Transparency and Openness
At the same time as the number and kinds of our interactions are increasing on forums of interaction like Twitter, Facebook, LinkedIn, YouTube, questions of transparency and openness emerge that may be difficult for people to manage.
The more that we discuss stuff online and express more parts of our personality, the more aspects of our personal identity become available for the world to see. I think of this as the modern version of “wearing your heart on your sleeve.”
2 Ways of Dealing With Transparency
Two speakers that I watched at SXSWi highlight two possible ways people try to deal with this increased transparency.
Embrace Transparency
Tony Hsieh, CEO of Zappos.com
deals with this issue by embracing transparency and creating an organization that is aligned with his personal values. He interacts with people in a professional role and personal role through the same “persona” and represents himself and his company in the same way across settings. He also encourages his employees to participate on Twitter and to engage in personal discussions with the people who call Zappos with customer service issues.
This emphasis on creating a culture that promotes transparent personal identity and positive customer service interactions has reaped him huge success and personal happiness.
Managing Multiple Personas
Another speaker mentioned that she manages the challenges of transparency by creating two separate online “identities”. She uses one identity for her “professional” interactions and another for her “personal” interactions. To do this she creates multiple accounts and log-ins for her various conceptions of her social circles, and she shares some stuff in one context and other stuff in the other.
I believe that this second approach may be unsustainable, because as our online environments become more deconstructed and expansive, we will continue to have more coincidental overlaps with people we previously grouped in an unexpected bucket.
Serendipity Makes Multiple Personas Unsustainable
What I mean by this is that conceptions of “professional”, “personal”, “school-friends”, and “work-friends” will consistently be tested as we serendipitously come across people in unexpected ways as our deconstructed and expanded personalities are expressed in new ways across the Internet (and IRL for that matter).

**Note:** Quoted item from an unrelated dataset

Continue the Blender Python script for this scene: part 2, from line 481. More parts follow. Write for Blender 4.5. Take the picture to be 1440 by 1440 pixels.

For anyone who spends a lot of time traveling in physical or “cyber” space, you will be able to relate to the phenomenon of increased serendipity that we have collectively been experiencing over the last few years as our worlds increasingly collide in unexpected ways.
As our ability to express and connect on various different dimensions of our personalities increases, this “I didn’t know that you were X” effect will only increase in the future.
Embrace Transparency…It is Inevitable
The upshot of all of this is that I think one should embrace transparency ahead of time and be ahead of the curve in creating and maintaining your “online” persona. While doing so, I think you should also strive to be sincere and consistent because, just as in real life, juggling multiple personalities and personas can be draining and might ultimately be unsustainable.
This move – embracing authenticity and transparency – will not only increase the amount of connections and social interactions you create – which is just super-awesome, but it will also allow you to be sure people see you for who you really are rather than having an incomplete or skewed perception of you.
What Transparency Entails
The great thing about the world we are headed towards is that it implies a destruction of overly simplistic categorizations that are behind vices like racism and other bigotry.
In other words, as we interact with more people in more unexpected ways, we will realize that our old-school and overly-simplified conceptions of personal identity that drive such vices are just plain wrong.
This is why Facebook is old school and Twitter is a step, albeit an incomplete one, in the right direction.
People are a helluva lot more than what school they went to or where they happen to have been born…
And I can’t wait until a not-too-distant future when our online and IRL lives better reflect that simple human truth.